Inequality problem: $\sum_{i=1}^{n}\sqrt{i}\le (n+1)\sqrt{n+1}-1\quad\forall n\in\mathbb{N}$

Question

Hey guys have some problems with this one. Hope you can help me with solving it. I'm happy for just some tipps.
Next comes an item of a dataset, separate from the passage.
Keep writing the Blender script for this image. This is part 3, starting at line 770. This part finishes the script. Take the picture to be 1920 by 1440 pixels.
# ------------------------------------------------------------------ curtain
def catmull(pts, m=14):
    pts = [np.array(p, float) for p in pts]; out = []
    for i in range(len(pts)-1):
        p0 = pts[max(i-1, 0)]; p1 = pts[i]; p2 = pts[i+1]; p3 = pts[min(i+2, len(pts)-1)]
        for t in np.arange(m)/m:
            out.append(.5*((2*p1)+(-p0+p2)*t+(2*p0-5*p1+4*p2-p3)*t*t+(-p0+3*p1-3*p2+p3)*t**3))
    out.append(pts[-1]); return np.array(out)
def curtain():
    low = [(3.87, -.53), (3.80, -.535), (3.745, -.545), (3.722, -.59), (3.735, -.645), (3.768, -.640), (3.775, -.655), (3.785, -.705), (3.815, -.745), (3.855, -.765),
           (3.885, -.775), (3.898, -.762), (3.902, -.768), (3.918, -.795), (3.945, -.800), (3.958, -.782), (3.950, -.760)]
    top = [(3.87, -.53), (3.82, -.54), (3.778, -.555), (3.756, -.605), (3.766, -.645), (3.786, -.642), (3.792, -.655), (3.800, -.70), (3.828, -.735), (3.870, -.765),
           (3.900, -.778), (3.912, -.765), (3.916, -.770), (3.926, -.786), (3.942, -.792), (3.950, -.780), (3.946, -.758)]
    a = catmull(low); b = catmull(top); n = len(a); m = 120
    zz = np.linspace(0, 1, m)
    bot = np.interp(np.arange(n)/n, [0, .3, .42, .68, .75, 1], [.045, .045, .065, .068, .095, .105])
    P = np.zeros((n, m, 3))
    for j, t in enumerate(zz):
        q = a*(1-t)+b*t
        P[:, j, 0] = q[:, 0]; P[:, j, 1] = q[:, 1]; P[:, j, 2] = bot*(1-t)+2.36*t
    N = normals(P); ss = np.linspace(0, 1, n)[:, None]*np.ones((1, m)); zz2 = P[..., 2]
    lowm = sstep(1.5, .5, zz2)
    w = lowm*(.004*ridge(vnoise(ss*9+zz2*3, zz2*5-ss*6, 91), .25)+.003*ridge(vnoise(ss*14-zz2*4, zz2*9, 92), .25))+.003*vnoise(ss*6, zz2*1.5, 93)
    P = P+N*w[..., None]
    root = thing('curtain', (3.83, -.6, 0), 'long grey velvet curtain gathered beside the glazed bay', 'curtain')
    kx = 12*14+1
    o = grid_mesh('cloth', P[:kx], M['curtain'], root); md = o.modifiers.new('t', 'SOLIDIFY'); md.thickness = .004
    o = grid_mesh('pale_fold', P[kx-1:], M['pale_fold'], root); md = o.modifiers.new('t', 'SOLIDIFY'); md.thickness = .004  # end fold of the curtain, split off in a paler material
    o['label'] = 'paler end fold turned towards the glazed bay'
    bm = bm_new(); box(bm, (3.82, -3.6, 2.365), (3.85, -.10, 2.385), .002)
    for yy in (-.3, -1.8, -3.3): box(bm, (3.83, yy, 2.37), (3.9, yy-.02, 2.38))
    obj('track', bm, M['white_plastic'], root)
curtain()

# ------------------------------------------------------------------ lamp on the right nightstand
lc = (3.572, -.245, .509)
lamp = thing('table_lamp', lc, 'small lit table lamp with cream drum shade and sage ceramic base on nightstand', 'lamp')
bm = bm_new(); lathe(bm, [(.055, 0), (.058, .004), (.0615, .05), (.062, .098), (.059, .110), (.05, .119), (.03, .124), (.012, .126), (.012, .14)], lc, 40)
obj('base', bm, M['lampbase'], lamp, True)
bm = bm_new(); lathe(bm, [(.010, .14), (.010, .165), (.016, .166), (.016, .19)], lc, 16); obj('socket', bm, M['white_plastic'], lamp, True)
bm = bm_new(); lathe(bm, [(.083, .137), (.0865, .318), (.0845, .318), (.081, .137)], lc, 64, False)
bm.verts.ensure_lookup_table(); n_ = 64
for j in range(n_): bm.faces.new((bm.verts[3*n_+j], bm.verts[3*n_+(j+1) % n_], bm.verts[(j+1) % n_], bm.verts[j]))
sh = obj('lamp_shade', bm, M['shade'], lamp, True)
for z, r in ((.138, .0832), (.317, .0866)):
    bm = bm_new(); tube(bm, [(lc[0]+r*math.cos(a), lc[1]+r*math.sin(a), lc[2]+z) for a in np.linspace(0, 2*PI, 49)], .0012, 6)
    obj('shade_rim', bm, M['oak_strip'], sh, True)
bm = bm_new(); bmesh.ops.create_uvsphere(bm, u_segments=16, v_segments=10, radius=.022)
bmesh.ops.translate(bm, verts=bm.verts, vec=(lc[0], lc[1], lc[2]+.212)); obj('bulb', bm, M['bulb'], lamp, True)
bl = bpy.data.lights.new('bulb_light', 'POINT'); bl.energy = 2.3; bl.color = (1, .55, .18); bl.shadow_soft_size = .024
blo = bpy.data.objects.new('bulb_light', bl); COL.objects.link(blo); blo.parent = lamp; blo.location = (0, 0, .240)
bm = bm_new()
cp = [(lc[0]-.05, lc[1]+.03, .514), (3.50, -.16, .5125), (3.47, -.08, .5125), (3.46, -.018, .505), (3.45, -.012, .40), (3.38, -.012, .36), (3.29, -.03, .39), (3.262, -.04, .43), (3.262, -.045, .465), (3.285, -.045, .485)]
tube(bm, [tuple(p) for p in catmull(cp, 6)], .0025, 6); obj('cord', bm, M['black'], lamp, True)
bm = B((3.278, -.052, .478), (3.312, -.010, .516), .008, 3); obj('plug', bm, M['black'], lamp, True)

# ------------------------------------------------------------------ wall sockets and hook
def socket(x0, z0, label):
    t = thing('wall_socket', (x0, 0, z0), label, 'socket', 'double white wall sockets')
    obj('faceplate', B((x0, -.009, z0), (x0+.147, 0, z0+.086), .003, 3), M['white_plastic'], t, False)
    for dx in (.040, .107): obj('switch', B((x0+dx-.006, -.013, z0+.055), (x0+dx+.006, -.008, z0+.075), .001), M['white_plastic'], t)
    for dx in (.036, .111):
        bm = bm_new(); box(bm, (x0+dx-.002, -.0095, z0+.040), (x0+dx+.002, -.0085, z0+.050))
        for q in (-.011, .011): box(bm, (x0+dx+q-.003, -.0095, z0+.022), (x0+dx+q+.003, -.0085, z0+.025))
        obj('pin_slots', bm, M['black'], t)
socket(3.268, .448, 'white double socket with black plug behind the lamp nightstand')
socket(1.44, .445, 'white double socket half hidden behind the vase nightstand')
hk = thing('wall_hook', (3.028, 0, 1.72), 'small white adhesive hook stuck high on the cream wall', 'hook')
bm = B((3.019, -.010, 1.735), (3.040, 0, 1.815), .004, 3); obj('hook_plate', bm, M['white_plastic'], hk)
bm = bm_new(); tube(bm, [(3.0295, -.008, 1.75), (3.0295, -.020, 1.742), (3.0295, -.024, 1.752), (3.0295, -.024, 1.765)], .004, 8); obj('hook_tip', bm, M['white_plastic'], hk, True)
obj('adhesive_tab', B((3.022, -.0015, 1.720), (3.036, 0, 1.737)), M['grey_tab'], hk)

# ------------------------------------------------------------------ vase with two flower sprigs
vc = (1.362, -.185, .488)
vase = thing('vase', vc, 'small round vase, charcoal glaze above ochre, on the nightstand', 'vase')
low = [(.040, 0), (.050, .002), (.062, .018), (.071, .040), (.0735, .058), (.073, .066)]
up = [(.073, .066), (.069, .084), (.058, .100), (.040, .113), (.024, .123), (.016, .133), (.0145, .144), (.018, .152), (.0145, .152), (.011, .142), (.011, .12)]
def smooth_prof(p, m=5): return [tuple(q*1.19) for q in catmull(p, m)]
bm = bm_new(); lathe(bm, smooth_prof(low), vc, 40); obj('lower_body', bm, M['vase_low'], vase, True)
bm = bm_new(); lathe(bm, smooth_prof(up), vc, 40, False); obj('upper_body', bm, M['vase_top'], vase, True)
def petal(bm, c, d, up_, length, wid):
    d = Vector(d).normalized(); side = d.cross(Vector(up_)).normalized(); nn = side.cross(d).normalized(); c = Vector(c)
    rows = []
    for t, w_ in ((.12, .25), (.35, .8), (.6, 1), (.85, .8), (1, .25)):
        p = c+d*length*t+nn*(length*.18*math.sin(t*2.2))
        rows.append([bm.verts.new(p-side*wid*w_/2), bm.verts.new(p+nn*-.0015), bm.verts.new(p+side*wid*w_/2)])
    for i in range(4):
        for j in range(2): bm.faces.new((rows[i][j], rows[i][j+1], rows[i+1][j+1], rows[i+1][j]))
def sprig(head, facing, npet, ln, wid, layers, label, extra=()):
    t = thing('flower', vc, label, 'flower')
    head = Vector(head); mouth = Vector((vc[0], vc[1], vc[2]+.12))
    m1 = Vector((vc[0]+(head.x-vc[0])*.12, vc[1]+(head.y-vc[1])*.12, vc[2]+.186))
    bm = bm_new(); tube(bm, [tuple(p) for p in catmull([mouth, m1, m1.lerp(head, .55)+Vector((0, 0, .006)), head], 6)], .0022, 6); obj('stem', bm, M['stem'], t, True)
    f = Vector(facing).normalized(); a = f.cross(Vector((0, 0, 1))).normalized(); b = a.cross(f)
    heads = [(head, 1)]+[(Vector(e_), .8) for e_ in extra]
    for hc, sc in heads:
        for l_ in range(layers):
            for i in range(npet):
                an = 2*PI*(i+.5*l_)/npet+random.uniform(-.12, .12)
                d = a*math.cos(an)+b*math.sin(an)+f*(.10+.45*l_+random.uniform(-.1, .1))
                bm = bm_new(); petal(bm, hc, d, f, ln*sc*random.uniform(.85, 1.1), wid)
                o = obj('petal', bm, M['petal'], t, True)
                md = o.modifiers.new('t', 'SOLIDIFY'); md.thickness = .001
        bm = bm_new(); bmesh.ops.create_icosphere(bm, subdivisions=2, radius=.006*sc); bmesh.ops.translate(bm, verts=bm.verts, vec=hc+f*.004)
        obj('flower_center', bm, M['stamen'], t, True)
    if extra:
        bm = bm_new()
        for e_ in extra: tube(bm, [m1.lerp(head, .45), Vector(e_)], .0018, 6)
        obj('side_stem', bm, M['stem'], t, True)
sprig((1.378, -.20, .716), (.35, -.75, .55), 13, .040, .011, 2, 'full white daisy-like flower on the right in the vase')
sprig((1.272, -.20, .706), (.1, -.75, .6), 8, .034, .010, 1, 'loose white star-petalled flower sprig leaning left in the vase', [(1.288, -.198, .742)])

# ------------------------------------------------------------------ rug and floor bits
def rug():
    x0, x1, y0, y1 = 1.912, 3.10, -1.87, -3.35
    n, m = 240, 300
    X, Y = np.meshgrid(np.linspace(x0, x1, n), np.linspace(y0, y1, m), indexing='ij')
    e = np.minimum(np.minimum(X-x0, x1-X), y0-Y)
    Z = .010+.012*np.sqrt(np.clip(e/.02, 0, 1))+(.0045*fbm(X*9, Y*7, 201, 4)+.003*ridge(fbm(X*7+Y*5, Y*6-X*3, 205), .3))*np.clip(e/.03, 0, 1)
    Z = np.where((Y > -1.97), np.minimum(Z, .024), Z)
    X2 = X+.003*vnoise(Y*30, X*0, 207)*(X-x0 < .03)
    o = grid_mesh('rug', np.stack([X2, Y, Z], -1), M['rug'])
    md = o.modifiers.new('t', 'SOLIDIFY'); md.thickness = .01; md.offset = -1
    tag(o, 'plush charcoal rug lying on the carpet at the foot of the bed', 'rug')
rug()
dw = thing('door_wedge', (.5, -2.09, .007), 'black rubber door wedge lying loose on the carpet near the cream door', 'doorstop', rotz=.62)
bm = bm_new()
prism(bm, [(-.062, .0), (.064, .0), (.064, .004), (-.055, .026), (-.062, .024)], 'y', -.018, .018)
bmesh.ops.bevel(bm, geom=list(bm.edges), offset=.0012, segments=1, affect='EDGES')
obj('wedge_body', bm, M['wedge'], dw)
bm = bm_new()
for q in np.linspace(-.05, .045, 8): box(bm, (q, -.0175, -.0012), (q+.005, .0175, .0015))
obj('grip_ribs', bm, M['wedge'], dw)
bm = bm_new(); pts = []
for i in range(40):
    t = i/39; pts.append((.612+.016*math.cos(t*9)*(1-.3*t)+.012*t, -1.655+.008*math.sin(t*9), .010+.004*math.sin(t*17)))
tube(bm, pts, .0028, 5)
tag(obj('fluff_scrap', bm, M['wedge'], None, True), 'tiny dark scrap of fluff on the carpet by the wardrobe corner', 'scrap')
$$\displaystyle\sum_{i=1}^{n} \sqrt{i} \leq (n+1) \sqrt{n+1}-1 \quad\forall\ n\in \mathbb{N}$$

Answer 1

You may prove first that for any $k\geq 1$

$$ \sqrt{k} \leq \frac{2}{3}\left((k+1)^{3/2}-k^{3/2}\right) \tag{1}$$ holds by Lagrange's theorem: $$\frac{2}{3}\left((k+1)^{3/2}-k^{3/2}\right) = \sqrt{\xi},\quad \xi\in(k,k+1). $$

Then by summing both sides of $(1)$ over $k=1,2,\ldots,n$ we get the better bound $$ \sum_{k=1}^{n}\sqrt{k}\leq \color{red}{\frac{2}{3}\left((n+1)^{3/2}-1\right)}\tag{2}$$ through a telescopic sum. With a similar approach, we also have: $$ \sum_{k=1}^{n}\sqrt{k}\geq \frac{2}{3}\left(\left(n+\frac{1}{2}\right)^{3/2}-\frac{1}{2\sqrt{2}}\right).$$

Answer 2

Note that $\sqrt{i}\leq\sqrt{n+1}$ for $i=1,\dots,n$. Therefore $$\sum_{i=1}^{n} \sqrt{i}\leq n\cdot \sqrt{n+1}.$$ Since $\sqrt{n+1}\geq 1$, $$\sum_{i=1}^{n} \sqrt{i}\leq n\cdot \sqrt{n+1}+\sqrt{n+1}-1=(n+1)\cdot \sqrt{n+1}-1.$$

Answer 3

$$\sqrt{\lfloor t}\rfloor\le\sqrt t,$$

then integrating in unit intervals,

$$\sum_{i=1}^{n}\sqrt i\le\sum_{i=1}^{n}\int_{t=i}^{i+1}\sqrt tdt=\int_1^{n+1}\sqrt tdt=\frac23((n+1)\sqrt{n+1}-1)\le(n+1)\sqrt{n+1}-1.$$

You actually get a tighter bound.

Answer 4

Another take on it, a-la Cauchy-Schwarz:

\begin{align} \left(\sum_{k=1}^n\sqrt{k}\right) & \le \sqrt{ \left(\sum_{k=1}^n k\right)}\times \sqrt{ n}\\ &=\frac{ \sqrt{n+1} \times n }{\sqrt{2}}\\&=\frac{ \sqrt{n+1}(n+1) - \sqrt{n+1}}{\sqrt{2}}\\ &\le \frac{ \sqrt{n+1}(n+1)}{\sqrt{2}}-1. \end{align}

Note:

1. The inequality in the first line is an equality if and only if $n=1$.
2. The inequality in the last line is an equality if and only if $n=1$.
3. For all $n$, the expression on the last line is strictly smaller than $\sqrt{n+1}(n+1)-1$.